Does that mean that we don’t try to be better humans or that we stop doing our best?  That’s not what I’m saying.  

I’m talking about not beating one’s self up because of ‘what is’ or what isn’t during any given moment.  I’m writing here about not struggling against it or making the self wrong somehow in the process.

The last 15 minutes of intervals my legs burn and I’m breathless–it’s part of life at that moment and I accept that and don’t fight against it or resist it.

When anything in happens in life, I can draw from that ability to accept what is actually happening without judgment or without making myself or Life Itself wrong.  It is, after all, what is.

When my legs are burning, I don’t attach to the feeling–I let them burn.

When I’m right on the edge of breathlessness, I let it be and don’t fight against the feeling.

If I grunt or groan or tense my muscles or make a face, it’s only making it harder to simply flow with ‘what is’ in that moment.  Life is like that.  Life ‘is’ and there’s a certain amount of being okay with it and not judging it but simply noticing it that is very freeing, liberating.

Someone thinks a lot during meditation time.  No need to fight that.  Simply notice it without assigning a meaning or beating self up in any way.

Someone feels angry.  I’m not saying to act the anger out and of course we shouldn’t totally repress it but one way to handle it is to notice it as simply being ‘what is’ in that moment.  Or maybe for the whole day the feeling is there.  In noticing it one is standing outside of it and this juxtaposition is causing separation from it emotionally.

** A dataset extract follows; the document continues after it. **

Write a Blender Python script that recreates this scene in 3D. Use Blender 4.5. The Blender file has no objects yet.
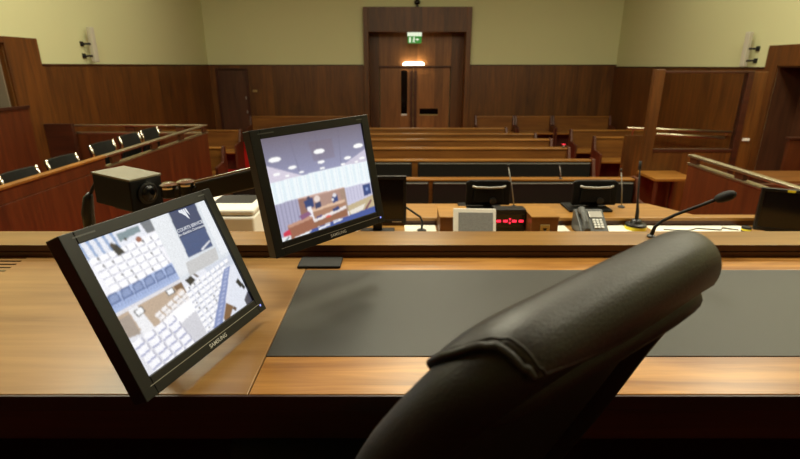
import bpy, bmesh, math, random
import numpy as np
from mathutils import Vector, Matrix
random.seed(7)
SC = bpy.context.scene
COL = SC.collection
R = math.radians
PI = math.pi

# ------------------------------------------------------------------ materials
def srgb(r, g, b):
    def f(c):
        c /= 255.0
        return c / 12.92 if c <= .04045 else ((c + .055) / 1.055) ** 2.4
    return (f(r), f(g), f(b), 1.0)

def new_mat(name):
    m = bpy.data.materials.new(name); m.use_nodes = True
    nt = m.node_tree
    return m, nt, nt.nodes['Principled BSDF'], nt.nodes.new, nt.links.new

def plain(name, c, rough=.5, metal=0.0, spec=.5, bump=0.0, bscale=200.0, var=0.0):
    m, nt, p, N, Lk = new_mat(name)
    p.inputs['Base Color'].default_value = c
    p.inputs['Roughness'].default_value = rough
    p.inputs['Metallic'].default_value = metal
    p.inputs['Specular IOR Level'].default_value = spec
    if bump or var:
        tc = N('ShaderNodeTexCoord'); no = N('ShaderNodeTexNoise')
        no.inputs['Scale'].default_value = bscale; no.inputs['Detail'].default_value = 4
        Lk(tc.outputs['Object'], no.inputs['Vector'])
        if bump:
            b = N('ShaderNodeBump'); b.inputs['Strength'].default_value = bump; b.inputs['Distance'].default_value = .002
            Lk(no.outputs['Fac'], b.inputs['Height']); Lk(b.outputs['Normal'], p.inputs['Normal'])
        if var:
            mx = N('ShaderNodeMix'); mx.data_type = 'RGBA'
            mx.inputs[6].default_value = tuple(x * (1 - var) for x in c[:3]) + (1,)
            mx.inputs[7].default_value = tuple(min(1, x * (1 + var)) for x in c[:3]) + (1,)
            Lk(no.outputs['Fac'], mx.inputs[0]); Lk(mx.outputs[2], p.inputs['Base Color'])
    return m

def wood(name, c1, c2, axis='X', grain=1.0, rough=.35, plank=None, spec=.5, contrast=1.0):
    """c1 dark / c2 light veneer; the grain runs along `axis`; plank = (axis, width) gives each veneer strip its own tint."""
    m, nt, p, N, Lk = new_mat(name)
    tc = N('ShaderNodeTexCoord')
    long, across = 1.6 * grain, 26.0 * grain
    def mapping(l, a):
        mp = N('ShaderNodeMapping')
        mp.inputs['Scale'].default_value = tuple(l if ax == axis else a for ax in 'XYZ')
        return mp
    mp = mapping(long, across)
    src = tc.outputs['Object']
    rnd = None
    if plank:
        sx = N('ShaderNodeSeparateXYZ'); Lk(tc.outputs['Object'], sx.inputs[0])
        dv = N('ShaderNodeMath'); dv.operation = 'DIVIDE'; dv.inputs[1].default_value = plank[1]
        Lk(sx.outputs['XYZ'.index(plank[0])], dv.inputs[0])
        fl = N('ShaderNodeMath'); fl.operation = 'FLOOR'; Lk(dv.outputs[0], fl.inputs[0])
        wn = N('ShaderNodeTexWhiteNoise'); wn.noise_dimensions = '1D'; Lk(fl.outputs[0], wn.inputs['W'])
        rnd = wn.outputs['Value']
        off = N('ShaderNodeVectorMath'); off.operation = 'MULTIPLY_ADD'
        off.inputs[1].default_value = (9, 9, 9); Lk(wn.outputs['Color'], off.inputs[0]); Lk(tc.outputs['Object'], off.inputs[2])
        src = off.outputs[0]
    Lk(src, mp.inputs['Vector'])
    n1 = N('ShaderNodeTexNoise'); n1.inputs['Scale'].default_value = 1.0; n1.inputs['Detail'].default_value = 7
    n1.inputs['Roughness'].default_value = .6; n1.inputs['Distortion'].default_value = .7
    Lk(mp.outputs[0], n1.inputs['Vector'])
    mp2 = mapping(.9 * grain, 5.0 * grain); Lk(src, mp2.inputs['Vector'])
    n2 = N('ShaderNodeTexNoise'); n2.inputs['Scale'].default_value = 1.0; n2.inputs['Detail'].default_value = 3
    n2.inputs['Distortion'].default_value = 1.2
    Lk(mp2.outputs[0], n2.inputs['Vector'])
    ad = N('ShaderNodeMath'); ad.operation = 'MULTIPLY_ADD'; ad.inputs[1].default_value = .55
    Lk(n1.outputs['Fac'], ad.inputs[0])
    m2 = N('ShaderNodeMath'); m2.operation = 'MULTIPLY'; m2.inputs[1].default_value = .45
    Lk(n2.outputs['Fac'], m2.inputs[0]); Lk(m2.outputs[0], ad.inputs[2])
    rp = N('ShaderNodeValToRGB')
    rp.color_ramp.elements[0].position = .5 - .17 / contrast; rp.color_ramp.elements[0].color = c1
    rp.color_ramp.elements[1].position = .5 + .17 / contrast; rp.color_ramp.elements[1].color = c2
    Lk(ad.outputs[0], rp.inputs[0])
    out = rp.outputs[0]
    if rnd is not None:
        hs = N('ShaderNodeHueSaturation')
        ma = N('ShaderNodeMapRange'); ma.inputs[3].default_value = .78; ma.inputs[4].default_value = 1.2
        Lk(rnd, ma.inputs[0]); Lk(ma.outputs[0], hs.inputs['Value']); Lk(out, hs.inputs['Color'])
        out = hs.outputs[0]
    Lk(out, p.inputs['Base Color'])
    p.inputs['Roughness'].default_value = rough
    p.inputs['Specular IOR Level'].default_value = spec
    b = N('ShaderNodeBump'); b.inputs['Strength'].default_value = .08; b.inputs['Distance'].default_value = .001
    Lk(n1.outputs['Fac'], b.inputs['Height']); Lk(b.outputs['Normal'], p.inputs['Normal'])
    return m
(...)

Just like “the leg’s are burning, let ’em” that happen during my workout.  It is what is and nothing last forever!  ‘It is’ until it isn’t anymore and the less we can attach to it and the more we simply notice it without emotion or resistance, the realization comes clearly that nothing last forever.  That’s the nature of reality:  impermanence.

And impermanence is a blessing.

Acceptance of ‘what is’ in any moment is liberating and elevating.

Judgment of what is in any moment is attachment and suffering.

That’s one difference between Christianity and Buddhism although there are many good similarities as we all know.

Acceptance is surrender and surrender is Divine!

Just my two cents, hoping to have expressed this in a way that’s understandable.